Exercise aim. Nothing but the lines from the line with "Generate a Blender" to the line with "SC.camera = cam", both included, is to be repeated, and those exactly. Leave out the pictures.

[Rows from a 3D scene dataset]
-- -- --

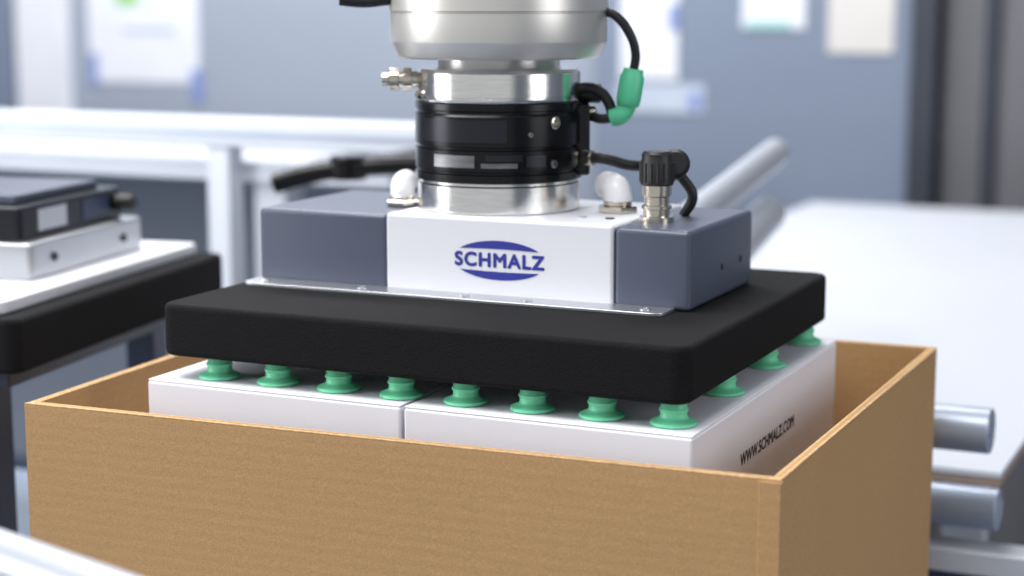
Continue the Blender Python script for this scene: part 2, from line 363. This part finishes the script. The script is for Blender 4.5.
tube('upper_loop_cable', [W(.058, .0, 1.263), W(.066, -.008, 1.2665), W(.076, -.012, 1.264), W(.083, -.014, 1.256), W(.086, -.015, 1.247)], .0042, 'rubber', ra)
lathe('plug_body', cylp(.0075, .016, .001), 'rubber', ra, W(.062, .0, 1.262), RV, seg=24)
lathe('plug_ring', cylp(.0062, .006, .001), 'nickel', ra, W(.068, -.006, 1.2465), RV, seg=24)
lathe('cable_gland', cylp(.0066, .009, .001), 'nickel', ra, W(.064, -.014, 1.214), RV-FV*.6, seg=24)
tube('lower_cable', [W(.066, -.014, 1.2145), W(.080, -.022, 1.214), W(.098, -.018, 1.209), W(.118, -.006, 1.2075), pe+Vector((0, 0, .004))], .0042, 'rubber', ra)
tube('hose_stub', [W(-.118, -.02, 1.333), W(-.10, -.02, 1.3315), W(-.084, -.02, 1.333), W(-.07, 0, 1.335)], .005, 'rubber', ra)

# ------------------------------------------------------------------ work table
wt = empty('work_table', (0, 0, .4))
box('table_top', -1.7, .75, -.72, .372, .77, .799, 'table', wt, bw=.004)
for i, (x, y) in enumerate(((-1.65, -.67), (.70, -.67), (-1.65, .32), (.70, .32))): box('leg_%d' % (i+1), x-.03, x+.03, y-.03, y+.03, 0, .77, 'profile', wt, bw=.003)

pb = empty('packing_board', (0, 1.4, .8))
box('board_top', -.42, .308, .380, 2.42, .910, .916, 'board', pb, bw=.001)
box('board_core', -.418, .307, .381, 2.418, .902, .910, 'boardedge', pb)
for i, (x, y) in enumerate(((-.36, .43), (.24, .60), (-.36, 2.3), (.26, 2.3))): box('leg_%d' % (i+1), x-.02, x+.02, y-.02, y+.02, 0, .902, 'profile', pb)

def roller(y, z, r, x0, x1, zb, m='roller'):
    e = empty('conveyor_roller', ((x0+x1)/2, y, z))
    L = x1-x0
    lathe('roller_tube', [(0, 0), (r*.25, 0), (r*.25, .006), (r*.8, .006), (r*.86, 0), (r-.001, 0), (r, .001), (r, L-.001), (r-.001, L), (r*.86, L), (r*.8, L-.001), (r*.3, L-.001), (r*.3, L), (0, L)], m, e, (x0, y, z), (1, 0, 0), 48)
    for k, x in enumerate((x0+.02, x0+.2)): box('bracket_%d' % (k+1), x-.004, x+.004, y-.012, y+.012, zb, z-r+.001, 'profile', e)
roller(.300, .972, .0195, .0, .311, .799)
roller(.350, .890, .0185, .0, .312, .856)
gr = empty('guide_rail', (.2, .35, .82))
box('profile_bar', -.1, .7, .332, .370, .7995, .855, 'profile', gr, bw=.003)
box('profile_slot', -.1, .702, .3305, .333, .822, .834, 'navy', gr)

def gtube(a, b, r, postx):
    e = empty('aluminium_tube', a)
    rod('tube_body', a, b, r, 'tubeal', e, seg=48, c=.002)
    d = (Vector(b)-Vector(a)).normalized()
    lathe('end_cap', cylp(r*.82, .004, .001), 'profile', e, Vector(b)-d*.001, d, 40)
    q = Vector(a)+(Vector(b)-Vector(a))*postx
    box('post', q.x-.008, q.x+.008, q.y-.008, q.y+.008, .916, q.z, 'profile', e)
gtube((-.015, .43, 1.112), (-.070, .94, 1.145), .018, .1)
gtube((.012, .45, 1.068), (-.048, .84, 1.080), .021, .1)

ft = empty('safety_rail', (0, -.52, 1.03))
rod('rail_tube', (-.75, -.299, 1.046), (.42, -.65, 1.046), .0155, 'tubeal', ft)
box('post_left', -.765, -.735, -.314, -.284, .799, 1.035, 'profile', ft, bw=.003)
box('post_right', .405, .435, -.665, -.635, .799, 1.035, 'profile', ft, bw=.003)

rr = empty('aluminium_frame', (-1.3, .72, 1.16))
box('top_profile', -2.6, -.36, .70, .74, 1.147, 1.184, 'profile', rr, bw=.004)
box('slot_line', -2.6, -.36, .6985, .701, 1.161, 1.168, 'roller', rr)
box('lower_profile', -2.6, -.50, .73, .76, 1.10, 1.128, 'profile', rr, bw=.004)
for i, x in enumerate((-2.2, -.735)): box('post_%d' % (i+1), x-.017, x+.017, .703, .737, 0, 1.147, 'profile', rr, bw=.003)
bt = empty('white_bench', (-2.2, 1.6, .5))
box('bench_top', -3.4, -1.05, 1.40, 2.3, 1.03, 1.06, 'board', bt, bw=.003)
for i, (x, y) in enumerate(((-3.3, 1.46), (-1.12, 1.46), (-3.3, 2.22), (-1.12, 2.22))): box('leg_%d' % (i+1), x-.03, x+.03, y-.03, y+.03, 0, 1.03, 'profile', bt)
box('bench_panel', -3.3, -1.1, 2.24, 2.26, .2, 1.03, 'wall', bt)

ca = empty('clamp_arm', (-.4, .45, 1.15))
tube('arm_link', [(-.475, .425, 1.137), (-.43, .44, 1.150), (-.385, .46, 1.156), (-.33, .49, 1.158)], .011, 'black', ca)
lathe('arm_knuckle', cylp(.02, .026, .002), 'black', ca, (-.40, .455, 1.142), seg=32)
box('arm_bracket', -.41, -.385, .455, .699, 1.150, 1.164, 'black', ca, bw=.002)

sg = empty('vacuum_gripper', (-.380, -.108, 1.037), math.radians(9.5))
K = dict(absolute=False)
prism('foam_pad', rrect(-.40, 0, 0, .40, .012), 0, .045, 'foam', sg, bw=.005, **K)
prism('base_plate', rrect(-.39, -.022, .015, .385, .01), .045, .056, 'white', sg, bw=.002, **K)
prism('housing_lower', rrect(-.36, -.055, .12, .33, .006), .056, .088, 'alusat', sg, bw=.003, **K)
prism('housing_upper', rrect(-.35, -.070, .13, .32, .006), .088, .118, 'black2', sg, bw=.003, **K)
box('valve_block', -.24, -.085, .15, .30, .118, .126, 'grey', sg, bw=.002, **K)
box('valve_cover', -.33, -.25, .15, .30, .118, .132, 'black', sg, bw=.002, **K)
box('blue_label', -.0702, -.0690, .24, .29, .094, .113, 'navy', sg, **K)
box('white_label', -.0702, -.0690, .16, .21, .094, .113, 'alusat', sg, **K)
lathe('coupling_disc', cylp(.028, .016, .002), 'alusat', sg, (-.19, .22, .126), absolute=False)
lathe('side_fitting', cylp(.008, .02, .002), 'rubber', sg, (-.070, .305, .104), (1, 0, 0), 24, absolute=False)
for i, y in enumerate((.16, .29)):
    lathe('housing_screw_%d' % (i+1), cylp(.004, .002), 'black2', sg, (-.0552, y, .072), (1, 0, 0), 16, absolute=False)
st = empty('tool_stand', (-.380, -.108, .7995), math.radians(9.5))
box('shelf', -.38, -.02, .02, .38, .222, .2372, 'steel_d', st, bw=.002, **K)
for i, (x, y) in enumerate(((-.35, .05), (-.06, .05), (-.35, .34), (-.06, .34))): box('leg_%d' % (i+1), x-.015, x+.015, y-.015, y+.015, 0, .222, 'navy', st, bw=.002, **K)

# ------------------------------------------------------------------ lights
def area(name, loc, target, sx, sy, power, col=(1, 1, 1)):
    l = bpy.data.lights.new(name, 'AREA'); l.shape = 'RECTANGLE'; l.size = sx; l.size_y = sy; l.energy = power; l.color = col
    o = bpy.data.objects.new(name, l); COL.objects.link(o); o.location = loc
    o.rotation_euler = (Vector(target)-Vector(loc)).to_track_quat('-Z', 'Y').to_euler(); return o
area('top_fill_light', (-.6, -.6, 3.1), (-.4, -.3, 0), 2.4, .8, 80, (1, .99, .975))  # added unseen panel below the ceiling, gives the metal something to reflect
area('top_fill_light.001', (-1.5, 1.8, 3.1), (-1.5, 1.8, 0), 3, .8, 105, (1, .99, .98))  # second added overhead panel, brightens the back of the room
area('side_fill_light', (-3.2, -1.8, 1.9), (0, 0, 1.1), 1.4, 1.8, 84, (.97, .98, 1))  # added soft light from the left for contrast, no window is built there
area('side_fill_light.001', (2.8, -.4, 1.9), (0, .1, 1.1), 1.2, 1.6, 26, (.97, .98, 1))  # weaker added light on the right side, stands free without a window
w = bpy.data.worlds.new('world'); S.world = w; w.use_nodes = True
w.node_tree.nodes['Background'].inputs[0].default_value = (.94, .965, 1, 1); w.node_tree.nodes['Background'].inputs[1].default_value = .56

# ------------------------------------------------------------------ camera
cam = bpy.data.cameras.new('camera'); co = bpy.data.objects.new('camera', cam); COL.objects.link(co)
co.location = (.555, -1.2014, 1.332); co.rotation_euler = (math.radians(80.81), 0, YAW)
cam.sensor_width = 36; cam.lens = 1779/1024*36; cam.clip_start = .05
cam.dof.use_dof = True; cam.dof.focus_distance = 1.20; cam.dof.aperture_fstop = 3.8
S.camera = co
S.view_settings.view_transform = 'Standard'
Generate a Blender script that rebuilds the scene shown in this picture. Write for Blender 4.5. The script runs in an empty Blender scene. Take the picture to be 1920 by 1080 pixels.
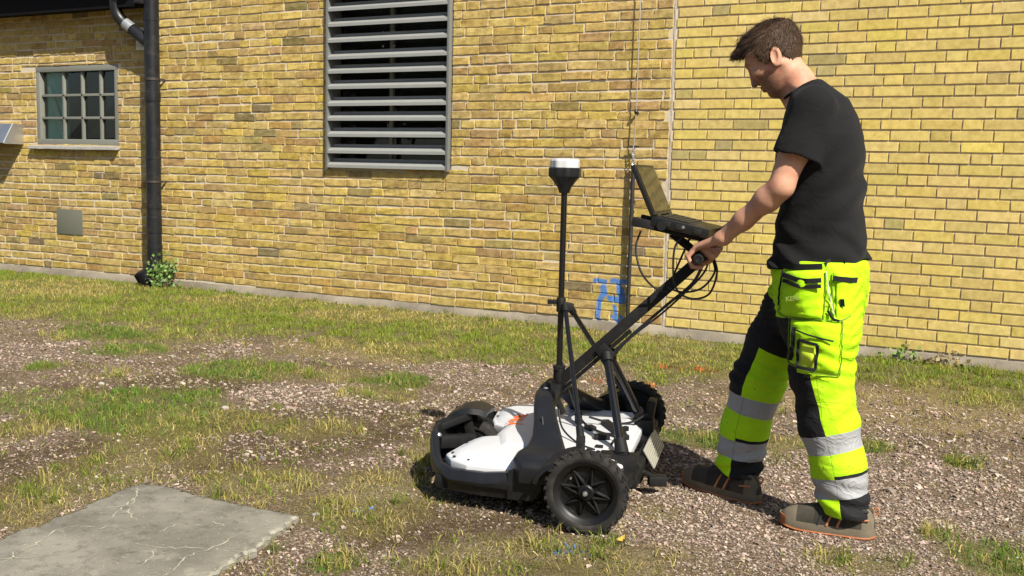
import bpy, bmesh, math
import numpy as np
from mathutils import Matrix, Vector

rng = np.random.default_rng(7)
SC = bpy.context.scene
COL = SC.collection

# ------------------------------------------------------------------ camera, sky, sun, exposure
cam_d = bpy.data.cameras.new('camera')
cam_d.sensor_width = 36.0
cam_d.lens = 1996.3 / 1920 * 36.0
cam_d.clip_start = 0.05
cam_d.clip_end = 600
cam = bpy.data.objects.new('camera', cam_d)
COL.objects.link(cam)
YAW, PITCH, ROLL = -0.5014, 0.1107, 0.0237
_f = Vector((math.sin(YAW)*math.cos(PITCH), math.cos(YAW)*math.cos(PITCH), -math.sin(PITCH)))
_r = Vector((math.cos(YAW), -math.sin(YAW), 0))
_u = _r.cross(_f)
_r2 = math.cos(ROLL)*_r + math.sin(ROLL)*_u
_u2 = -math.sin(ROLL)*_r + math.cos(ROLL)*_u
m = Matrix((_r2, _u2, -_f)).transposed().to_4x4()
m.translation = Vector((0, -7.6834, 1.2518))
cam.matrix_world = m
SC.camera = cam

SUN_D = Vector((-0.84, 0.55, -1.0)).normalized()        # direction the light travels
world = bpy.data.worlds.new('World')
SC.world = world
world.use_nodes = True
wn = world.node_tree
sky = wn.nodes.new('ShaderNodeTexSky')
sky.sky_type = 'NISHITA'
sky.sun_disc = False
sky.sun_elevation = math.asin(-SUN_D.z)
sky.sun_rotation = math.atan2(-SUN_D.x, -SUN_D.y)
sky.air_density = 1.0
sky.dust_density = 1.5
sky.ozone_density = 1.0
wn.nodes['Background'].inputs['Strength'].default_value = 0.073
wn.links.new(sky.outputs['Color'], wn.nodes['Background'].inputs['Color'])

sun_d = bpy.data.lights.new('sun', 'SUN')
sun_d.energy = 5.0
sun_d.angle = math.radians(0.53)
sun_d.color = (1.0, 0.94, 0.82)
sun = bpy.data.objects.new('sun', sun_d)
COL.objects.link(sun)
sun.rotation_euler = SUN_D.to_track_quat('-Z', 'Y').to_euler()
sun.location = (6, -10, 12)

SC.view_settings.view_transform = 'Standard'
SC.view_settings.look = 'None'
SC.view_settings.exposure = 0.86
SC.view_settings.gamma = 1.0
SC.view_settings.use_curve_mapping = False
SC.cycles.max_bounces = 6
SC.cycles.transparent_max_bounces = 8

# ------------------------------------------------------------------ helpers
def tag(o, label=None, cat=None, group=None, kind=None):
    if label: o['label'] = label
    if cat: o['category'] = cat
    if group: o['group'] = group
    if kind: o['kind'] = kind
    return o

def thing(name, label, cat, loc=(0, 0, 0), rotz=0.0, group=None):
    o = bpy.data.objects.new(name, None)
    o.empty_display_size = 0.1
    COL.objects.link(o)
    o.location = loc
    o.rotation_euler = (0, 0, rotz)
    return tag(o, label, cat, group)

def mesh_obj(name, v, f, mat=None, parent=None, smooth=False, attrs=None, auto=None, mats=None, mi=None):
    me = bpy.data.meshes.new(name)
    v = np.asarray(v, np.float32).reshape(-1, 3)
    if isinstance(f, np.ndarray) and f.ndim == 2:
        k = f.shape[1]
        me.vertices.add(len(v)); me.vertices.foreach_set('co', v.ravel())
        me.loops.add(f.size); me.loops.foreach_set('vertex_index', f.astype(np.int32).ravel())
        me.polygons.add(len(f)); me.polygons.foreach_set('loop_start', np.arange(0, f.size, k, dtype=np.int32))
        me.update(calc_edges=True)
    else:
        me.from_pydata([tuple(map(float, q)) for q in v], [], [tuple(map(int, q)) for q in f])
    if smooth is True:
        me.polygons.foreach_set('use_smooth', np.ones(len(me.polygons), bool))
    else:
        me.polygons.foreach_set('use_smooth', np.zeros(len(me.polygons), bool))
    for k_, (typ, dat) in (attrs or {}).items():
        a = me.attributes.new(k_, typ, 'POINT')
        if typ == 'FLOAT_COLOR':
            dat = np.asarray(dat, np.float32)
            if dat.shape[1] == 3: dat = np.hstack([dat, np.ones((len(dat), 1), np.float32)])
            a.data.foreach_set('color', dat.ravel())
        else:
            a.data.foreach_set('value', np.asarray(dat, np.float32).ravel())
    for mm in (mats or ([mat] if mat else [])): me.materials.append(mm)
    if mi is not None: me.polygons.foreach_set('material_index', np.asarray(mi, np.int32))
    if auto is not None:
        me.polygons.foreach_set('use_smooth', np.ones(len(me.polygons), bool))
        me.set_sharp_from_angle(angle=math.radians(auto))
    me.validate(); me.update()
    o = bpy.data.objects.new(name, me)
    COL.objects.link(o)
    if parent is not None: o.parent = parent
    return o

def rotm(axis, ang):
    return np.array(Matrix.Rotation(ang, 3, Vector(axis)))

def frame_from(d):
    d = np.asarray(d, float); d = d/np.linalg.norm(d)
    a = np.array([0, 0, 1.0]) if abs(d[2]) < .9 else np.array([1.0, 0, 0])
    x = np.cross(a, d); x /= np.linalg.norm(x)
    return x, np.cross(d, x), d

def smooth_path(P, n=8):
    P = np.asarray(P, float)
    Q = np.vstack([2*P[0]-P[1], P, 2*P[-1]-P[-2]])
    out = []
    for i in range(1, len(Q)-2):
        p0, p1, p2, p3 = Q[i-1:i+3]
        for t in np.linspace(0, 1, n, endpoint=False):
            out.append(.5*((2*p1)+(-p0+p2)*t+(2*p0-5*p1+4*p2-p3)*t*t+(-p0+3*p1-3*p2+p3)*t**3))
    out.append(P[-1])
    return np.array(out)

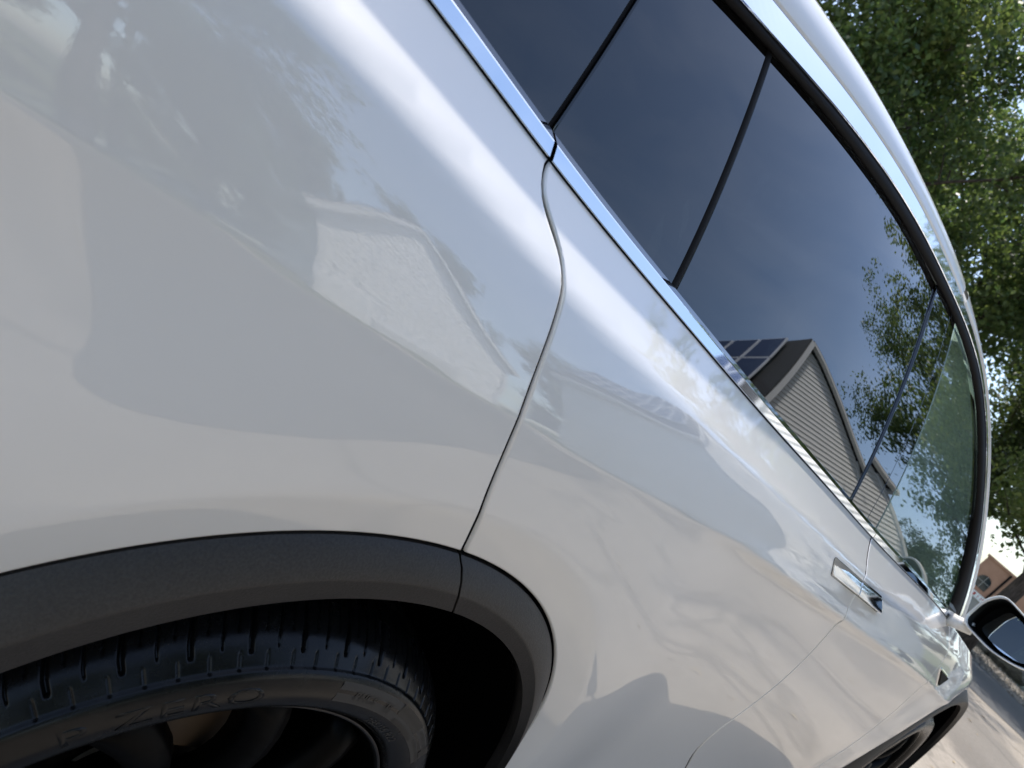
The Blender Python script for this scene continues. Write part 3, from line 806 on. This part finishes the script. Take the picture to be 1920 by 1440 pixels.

-- -- --

Answer to the problem.
Generate a Blender script that rebuilds the scene shown in this picture. Write for Blender 4.5. The script runs in an empty Blender scene. Take the picture to be 1920 by 1080 pixels.
import bpy, bmesh, math
import numpy as np
from mathutils import Matrix, Vector

rng = np.random.default_rng(7)
SC = bpy.context.scene
COL = SC.collection

# ------------------------------------------------------------------ camera, sky, sun, exposure
cam_d = bpy.data.cameras.new('camera')
cam_d.sensor_width = 36.0
cam_d.lens = 1996.3 / 1920 * 36.0
cam_d.clip_start = 0.05
cam_d.clip_end = 600
cam = bpy.data.objects.new('camera', cam_d)
COL.objects.link(cam)
YAW, PITCH, ROLL = -0.5014, 0.1107, 0.0237
_f = Vector((math.sin(YAW)*math.cos(PITCH), math.cos(YAW)*math.cos(PITCH), -math.sin(PITCH)))
_r = Vector((math.cos(YAW), -math.sin(YAW), 0))
_u = _r.cross(_f)
_r2 = math.cos(ROLL)*_r + math.sin(ROLL)*_u
_u2 = -math.sin(ROLL)*_r + math.cos(ROLL)*_u
m = Matrix((_r2, _u2, -_f)).transposed().to_4x4()
m.translation = Vector((0, -7.6834, 1.2518))
cam.matrix_world = m
SC.camera = cam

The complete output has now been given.